FARMINGTON, Mo. — The wife of a slain Missouri Ku Klux Klan leader said in a letter from jail that she was the one who pulled the trigger, not her son. The St. Louis Post-Dispatch reports that Malissa Ancona and her son, Paul Edward Jinkerson Jr., face charges that include first-degree murder in the death of Frank Ancona, who called himself an "imperial wizard" of the Ku Klux Klan.

Last year, she agreed to testify against her son. She originally told police that Jinkerson shot his stepfather after he asked her for a divorce.

Several hours before her arrest, Malissa Ancona said in an interview with CBS affiliate KMOV-TV that her husband had gone missing but then gave two different accounts of the circumstances surrounding his disappearance. First she said she thought she had to wait 48 hours to report him missing, and then said she thought he took off.

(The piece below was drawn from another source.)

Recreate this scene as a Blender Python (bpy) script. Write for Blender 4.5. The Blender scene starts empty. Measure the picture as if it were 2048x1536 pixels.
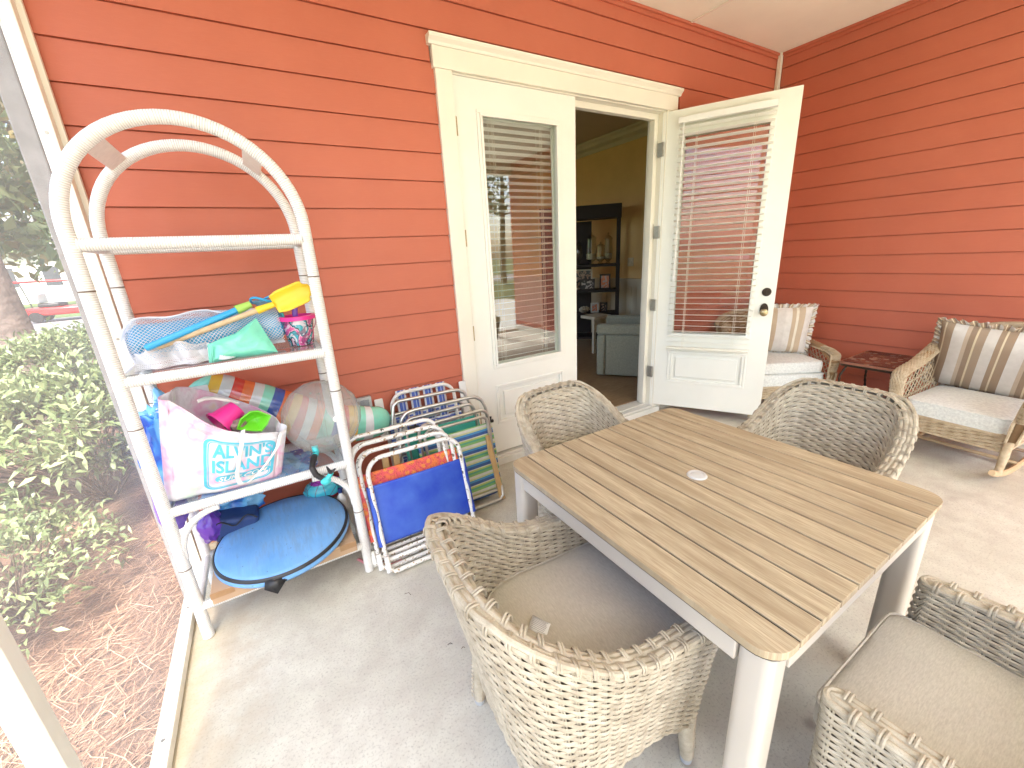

The body of the 51-year-old was eventually found in February 2017 outside of Belgrade, which is about 70 miles (110 kilometers) miles south of St. Louis. At the time, Ancona allegedly told police her son killed her husband while she was asleep. But in a September letter to Judge Wendy Wexler Horn, Ancon said: "He did not pull the trigger (I DID)."

The next hearing in her case is set for April. Jinkerson's trial starts in May.